After being loved as pets, these animals who recognize their names, play like a cat or dog, and grow very attached to their owner, are back on the disgusting tag. At the Boulangerie, people are appalled to see rats streaking on the floors, crawling near the food, and merrily exploring cabinets. There's just too many of them to be ignored or dismissed. The film has actually given the rats a new image and a new leash on life, but their indefatigable manner of reproduction has exceeded the space they were given, that they could well challenge all the Parisian cats to deadly combat and annihilate all cat breeds. They could launch a counter attack on Parisians themselves and come out the victor, but they know better. If they finish off the humans, theirs will be paradise lost.
At least the city is incapable of killing all of them, and paradise will remain for the rest. The city should at least ensure that none of those exterminated have chef potentials. Being so exposed to French cooking perhaps the next generation of rats will truly produce a "Jaimice Oliver", "Ratgang Puck", "Marodent Batali", and "Ratchael Ray".
Haaarrrwwwwk...Twoooooph...Ting!
10 comments:
Whaaaat???? Ye Gods, the French have gone MAD! Rats are (up until they started taking over, which rats WILL certainly do) cute? Pet material?
Stop. What foolishness is this?
My cat is now on a plane to France to lend some help. I hope she makes it back! ;)
ROFL Durano...
such a funny post ...I love the rat names :) :)..
I haven't seen this film yet but the rat does look adorable....
I think the inhabitants of Paris may have to bring Garfield in ...big time :)
I'm not surprised... given the old building and pretty dirty streets, we are bound to have some Ratatouille around. Cockroaches are quite famous over there too!
Hi Fitness Diva,
These are not the ordinary sewer rats they made pets of, but rodents of a different variety. Not hamsters too. Studies show that rodents can remember their names and want to be cuddled.
Your cat is facing roughly 8 million rats, she could be devoured in minutes. :-) --Durano, done!
Hello Kim,
The film was good. It showed an ambitious rat who wanted to be better than just a rat because he knew he had skills. His dream was to be a Chef in France.:-)
It also depicted the many underground inhabitants of Paris and how they can really take over a place. It's funny!:-)
It would be too much for Garfield to handle. Maybe the Cats of Andrew Lloyd Webber would be more appropriate. I don't know how Paris will smell after killing off say 4 million rats? Ugh! :-) --Durano, done!
Hi Zhu,
The buildings are kinda old, yes; and the streets too are not well kept. The sleeping quarters of students on a budget are so deplorable that they don't dare sleep with their mouths open - they might swallow a cockroach.:-)
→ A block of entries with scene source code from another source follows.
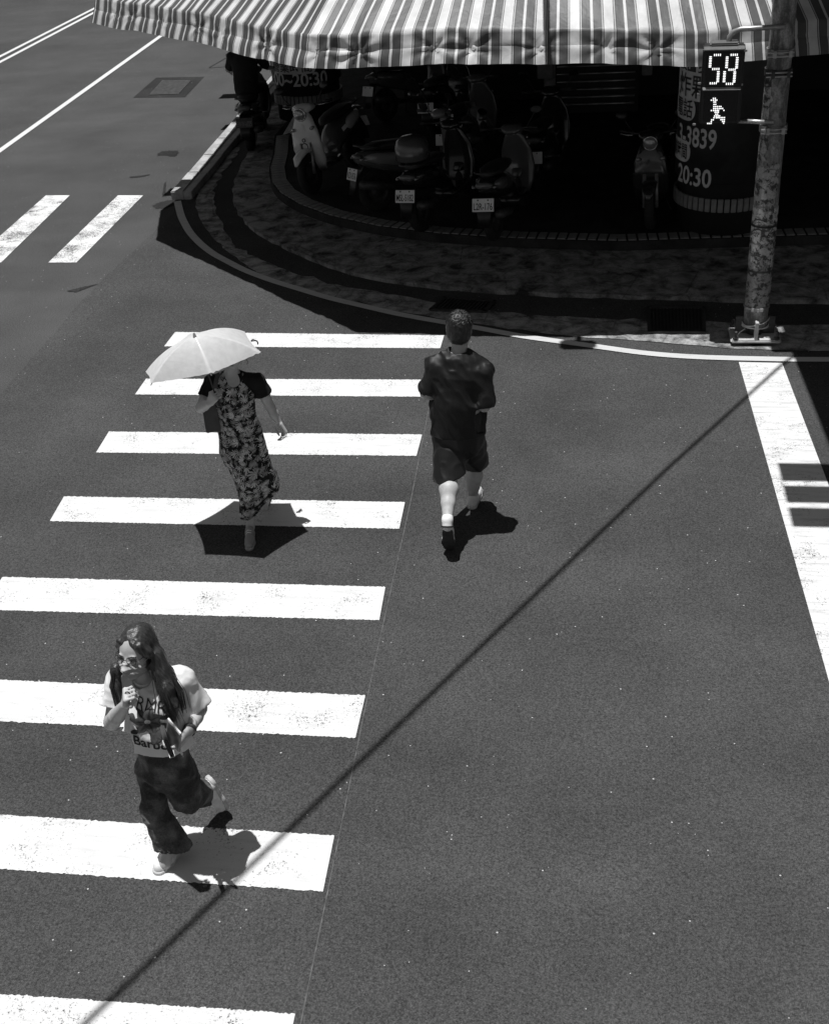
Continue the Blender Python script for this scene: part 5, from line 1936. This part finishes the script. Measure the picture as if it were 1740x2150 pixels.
    for ox, oy, a, L, w in ((-.045, -.055, 3.5, .06, .014), (-.02, -.06, 2.6, .05, .012), (.02, -.125, 1.2, .085, .024), (.03, -.12, .8, .075, .016), (.055, .02, .2, .06, .013), (.05, -.015, -.3, .06, .016), (-.06, .01, 2.9, .05, .02)):
        place(rotated(petal(L, w), a, ox, oy), 310, 1516, 0, M_INK if w < .02 else M_INK2, .0038)
    bm = bmesh.new()
    strip(bm, [(-.004, -.05), (.006, -.08), (.016, -.13)], [(.002, -.05), (.012, -.08), (.021, -.13)], 0); place(bm, 310, 1516, 0, M_INK, .0036)
    # jeans
    J = Field(*bounds([hipR, hipL, knR, knL, anR, anL, gy(340, 1575, Y0)], 0.17), 0.006)
    J.chain([gy(338, 1572, Y0 + .01), gy(348, 1605, Y0 + .02)], [0.150, 0.150], 0.04, flat=(ax, .74))
    J.chain([hipR + (.026, 0, 0), gy(322, 1652, Y0), knR + (.008, 0, 0), gy(345, 1735, 4.22), anR + (0.02, .02, -.03)], [0.086, 0.070, 0.066, 0.064, 0.082], 0.014)
    J.chain([hipL, gy(386, 1648, Y0 + .01), knL], [0.092, 0.082, 0.072], 0.014)
    J.chain([knL, lerp(knL, anL, .5), anL + unit(anL - knL) * -.01], [0.074, 0.064, 0.062], 0.010)
    dR = unit(anR - knR); dL = unit(anL - knL)
    J.waves(0.015, [(30, .9), (24, .9)], 51, True)
    J.waves(0.005, [(70, 1), (90, 1)], 52, True)
    for c0, d, r in ((anR + (0, 0, -.005), unit((-.05, -.40, -1)), 0.070), (anL, dL, 0.056)):
        sl, G = J.grid(c0 - .17, c0 + .17)
        J.put(sl, sum((G[i] - c0[i]) * d[i] for i in range(3)), 0, '&')
        J.cone(c0 - d * .10, c0 + d * .06, r - .02, r, 0.0, '-')
    M_DEN = mat_denim()
    J.mesh('jeans', M_DEN, root)
    # trainers
    t = gz(330, 1838); h = t + unit(gz(360, 1800) - t) * .26
    shoe(root, h, t, (0, 0, 1), 1.0, M_SHOE, M_SOLE, 1.05)
    hl, tl_ = gy(444, 1632, Y0 + .28), gy(479, 1696, Y0 + .33)
    ln = np.linalg.norm(tl_ - hl)
    shoe(root, hl - (tl_ - hl) * .02, hl + (tl_ - hl) / ln * .27, (-.4, -.5, -.55), 1.0, M_SHOE, M_SOLE, 1.05)
    # wrist band
    dv = unit(wrL - elL)
    bm = bmesh.new(); tube(bm, [wrL - dv * .030, wrL - dv * .008], [.034, .033], 18, cap=False)
    wparent(bm_obj('wrist_band', bm, plain('band', 0.07, .6), None, True), root)
    bm = bmesh.new()
    rc = wrR + unit((0.25, -.22, .9)) * .098 + unit((.75, .35, -.25)) * .012
    tube(bm, [rc + np.array((.012 * math.cos(a), -.004, .012 * math.sin(a))) for a in np.linspace(0, 6.283, 14)], .003, 6, cap=False)
    wparent(bm_obj('ring', bm, M_EYE, None), root)
    # what she holds: a dark wallet, a notebook and a pen
    c = gy(352, 1556, Y0 - .21)
    def slab(name, label, cat, c, s, f, mat, mat2=None, n=None):
        t_ = empty(name, c, label, cat)
        Rm = Matrix([list(v) for v in f]).transposed()
        bm = bmesh.new(); box(bm, (0, 0, 0), s, Rm, bevel=min(s) * .3); bm_obj('cover', bm, mat, t_)
        if mat2:
            bm = bmesh.new(); box(bm, Rm @ Vector((-.004, 0, .004)), (s[0] * 1.0, s[1] * .6, s[2] * 1.0), Rm); bm_obj('pages', bm, mat2, t_)
        return t_
    fw = np.array([unit((0.45, -.85, -.25)), unit((.85, .45, .1)), (0, 0, 1.0)])
    fw[2] = unit(np.cross(fw[0], fw[1])); fw[1] = np.cross(fw[2], fw[0])
    w_ = slab('wallet', 'black leather wallet held in front of the printed t-shirt', 'wallet', gy(351, 1556, Y0 - .19), (.10, .022, .155), fw, plain('black_leather', .015, .25, .3, 20))
    bm = bmesh.new(); box(bm, Vector(fw[0] * .03 - fw[1] * .0 - fw[2] * .07), (.045, .026, .006), Matrix([list(v) for v in fw]).transposed()); bm_obj('clasp', bm, M_STEEL, w_)
    fn = np.array([unit((0.75, -.6, -.35)), unit((.6, .8, .0)), (0, 0, 1.0)])
    fn[2] = unit(np.cross(fn[0], fn[1])); fn[1] = np.cross(fn[2], fn[0])
    slab('notebook', 'slim notebook with white page edge held beside the wallet', 'notebook', gy(366, 1545, Y0 - .17), (.105, .014, .16), fn, plain('note_cover', .20, .4, .4, 30), M_SHOE)
    pn = empty('pen', gy(379, 1572, Y0 - .165), 'short shiny pen poking down from the woman\'s fingers', 'pen')
    a = np.array((-.012, 0, .03)); b_ = np.array((.012, -.01, -.045))
    bm = bmesh.new(); tube(bm, [a, lerp(a, b_, .8)], .0055, 8); bm_obj('barrel', bm, M_WHITE, pn, True)
    bm = bmesh.new(); tube(bm, [lerp(a, b_, .8), b_], [.005, .001], 8); bm_obj('tip', bm, M_STEEL, pn, True)


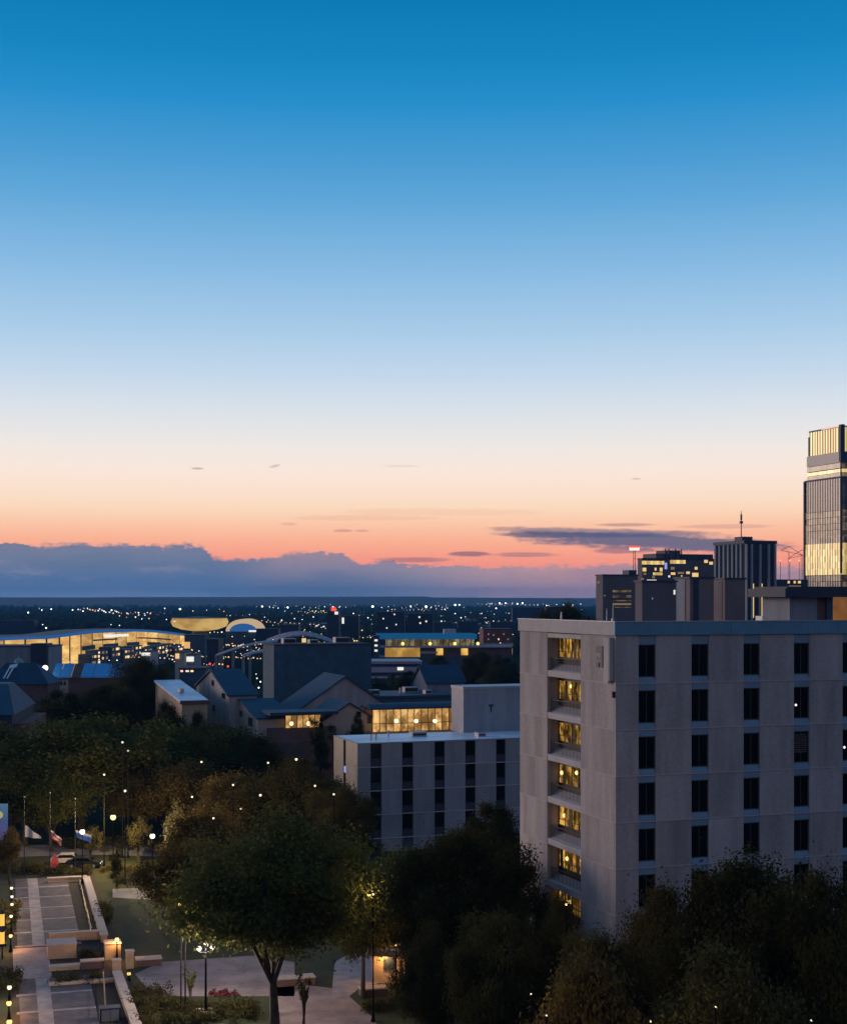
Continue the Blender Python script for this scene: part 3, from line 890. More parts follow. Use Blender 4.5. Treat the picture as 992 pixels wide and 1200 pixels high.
def build_roof_gear():
    def unit(parent_name, x, y, z, w, d, h):
        p = bpy.data.objects[parent_name]
        b = part('roof_unit', MB().box(x, x + w, y, y + d, z, z + h), M['steel_pale'], p)
        part('grille', MB().box(x + .15, x + w - .15, y - .04, y - .004, z + .2, z + h - .2), M['steel_dark'], b)
    f = Frame(322, 330); z = f.z(757) + .36
    for x, y, w, h in ((3, 4, 3, 1.2), (9, 3, 2, .9), (16, 6, 3.5, 1.3)): unit('fly_tower', x, y, z, w, 2.4, h)
    f = Frame(430, 292); z = f.z(815, f.x(534) / 2) + .006
    for x, y, w, h in ((2, 4, 2, 1), (11, 9, 3, 1.1), (13.5, 3, 1.4, .8)): unit('flat_annex', x, y, z, w, 1.8, h)
    for x, y, w, h in ((10, 6, 2.2, .7), (19, 3, 1.2, .6)): unit('low_dormitory', x, y, 15.09, w, 1.6, h)
    unit('dormitory_building', 20, 11, 33.01, 2.2, 2.5, .55)
build_roof_gear()

# ================================================================== LEFT SIDE BUILDINGS
def block(name, label, cat, px0, px1, ytop, Y, depth, wall, roof='roof_tar', th=TH, ybase=None, cap=0.3, mb=None):
    f = Frame(px0, Y, th)
    L = f.x(px1); z = f.z(ytop, L / 2)
    r = thing(name, label, cat, f.loc(), th)
    part('wall', MB().box(0, L, 0, depth, 0, z - cap), M[wall], r)
    part('roof', MB().box(-.2, L + .2, -.2, depth + .2, z - cap + .005, z), M[roof], r)
    return f, r, L, z

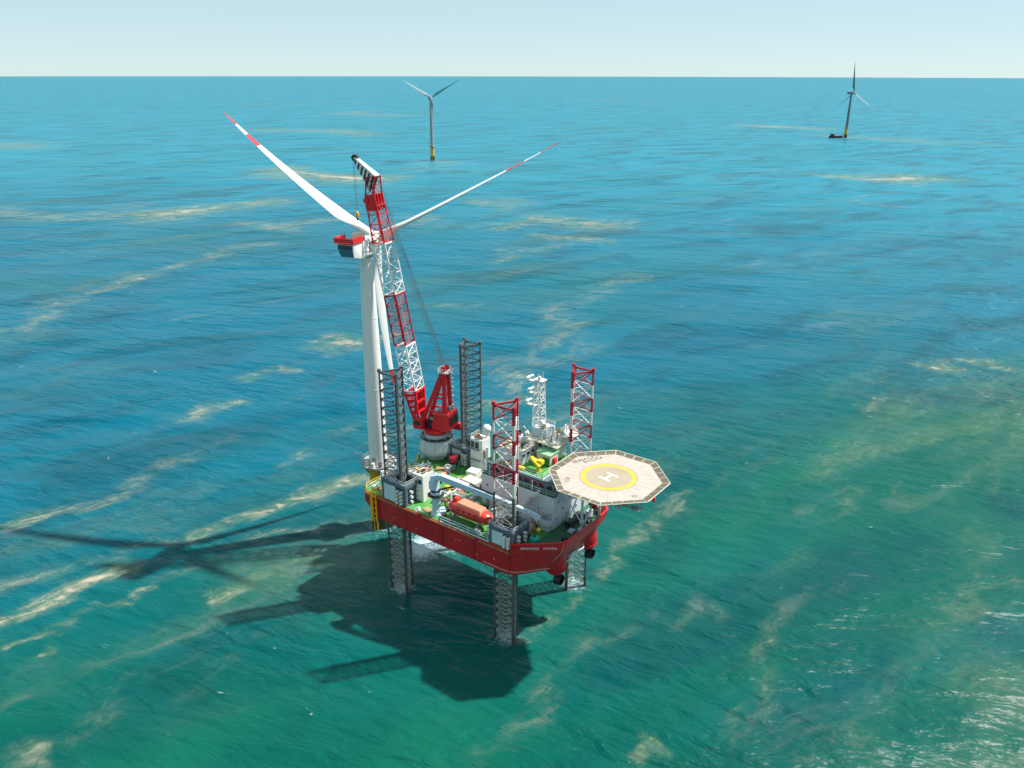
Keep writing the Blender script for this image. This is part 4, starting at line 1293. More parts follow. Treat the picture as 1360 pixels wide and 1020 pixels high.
# boom
BF, BH = V(4.6, 0, 9.2), V(15.3, 0, 68.0)
bd = (BH - BF).normalized()
bn = V(-bd.z, 0, bd.x)           # towards the back mast
def bframe(q, w, d):
    c = BF.lerp(BH, q)
    return [c + V(0, -w / 2, 0) - bn * (d / 2), c + V(0, w / 2, 0) - bn * (d / 2), c + V(0, w / 2, 0) + bn * (d / 2), c + V(0, -w / 2, 0) + bn * (d / 2)]
W, D = 4.3, 3.3
mb = MB()                        # plated foot with lightening holes left as frames
f0, f1 = bframe(0.0, 3.6, .9), bframe(.15, W, D)
for sgn in (0, 1):
    a0, a3 = (f0[0], f0[3]) if sgn == 0 else (f0[1], f0[2])
    b0, b3 = (f1[0], f1[3]) if sgn == 0 else (f1[1], f1[2])
    y = V(0, .12, 0)
    for (p, q) in ((a0, b0), (a3, b3)):
        mb.bar(p, q, .55, .5, up=(0, 1, 0))
    for fq in (.18, .36, .54, .72, .9):
        mb.bar(a0.lerp(b0, fq), a3.lerp(b3, fq), .7, .35, up=(0, 1, 0))
    mb.bar(a0.lerp(b0, .1), a3.lerp(b3, .95), .4, .3, up=(0, 1, 0))
for fq in (.35, .65, .97):
    mb.bar(f0[0].lerp(f1[0], fq), f0[1].lerp(f1[1], fq), .7, .3)
    mb.bar(f0[3].lerp(f1[3], fq), f0[2].lerp(f1[2], fq), .7, .3)
mb.bar(f0[0].lerp(f1[0], .4), f0[1].lerp(f1[1], .97), .3).bar(f0[1].lerp(f1[1], .4), f0[0].lerp(f1[0], .97), .3)
mb.add([f0[0], f0[3], f1[3], f1[0]], [(0, 1, 2, 3)])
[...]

All cities in the world have their share of pets. I just wonder if New York would have about 8 million Rats too. Maybe less. These creatures are survivors, they will be here long after man is gone. :-) --Durano, done!
ek ...Durano
the smell would be horrible...
I think the cats of Cats would be a lifesaver ...lol
Hello There Kim,
Maybe a really great Chef can prepare an exquisite meal out of all those rats.
Rat pie anyone? Yuuuuuuccck!
:-)-- Durano, done!
i love the movie, but then i could not imagine myself petting a rat. but your article sir is very entertaining.
Hi Yeng,
Thanks for dropping by. I had to do these 3 light articles after posting on that dreadful Austrian who made a sex slave of his own daughter for 24 years. Then had 7 children with her. That animal kept them locked in a cellar without sunlight nor fresh air.
I hope not to see anything of this sort in the Philippines. It's a horrible thing to do that I feel only a demon is capable of.
Ready for the next school year? I'm sure you'll do very well. :-) --Durano, done!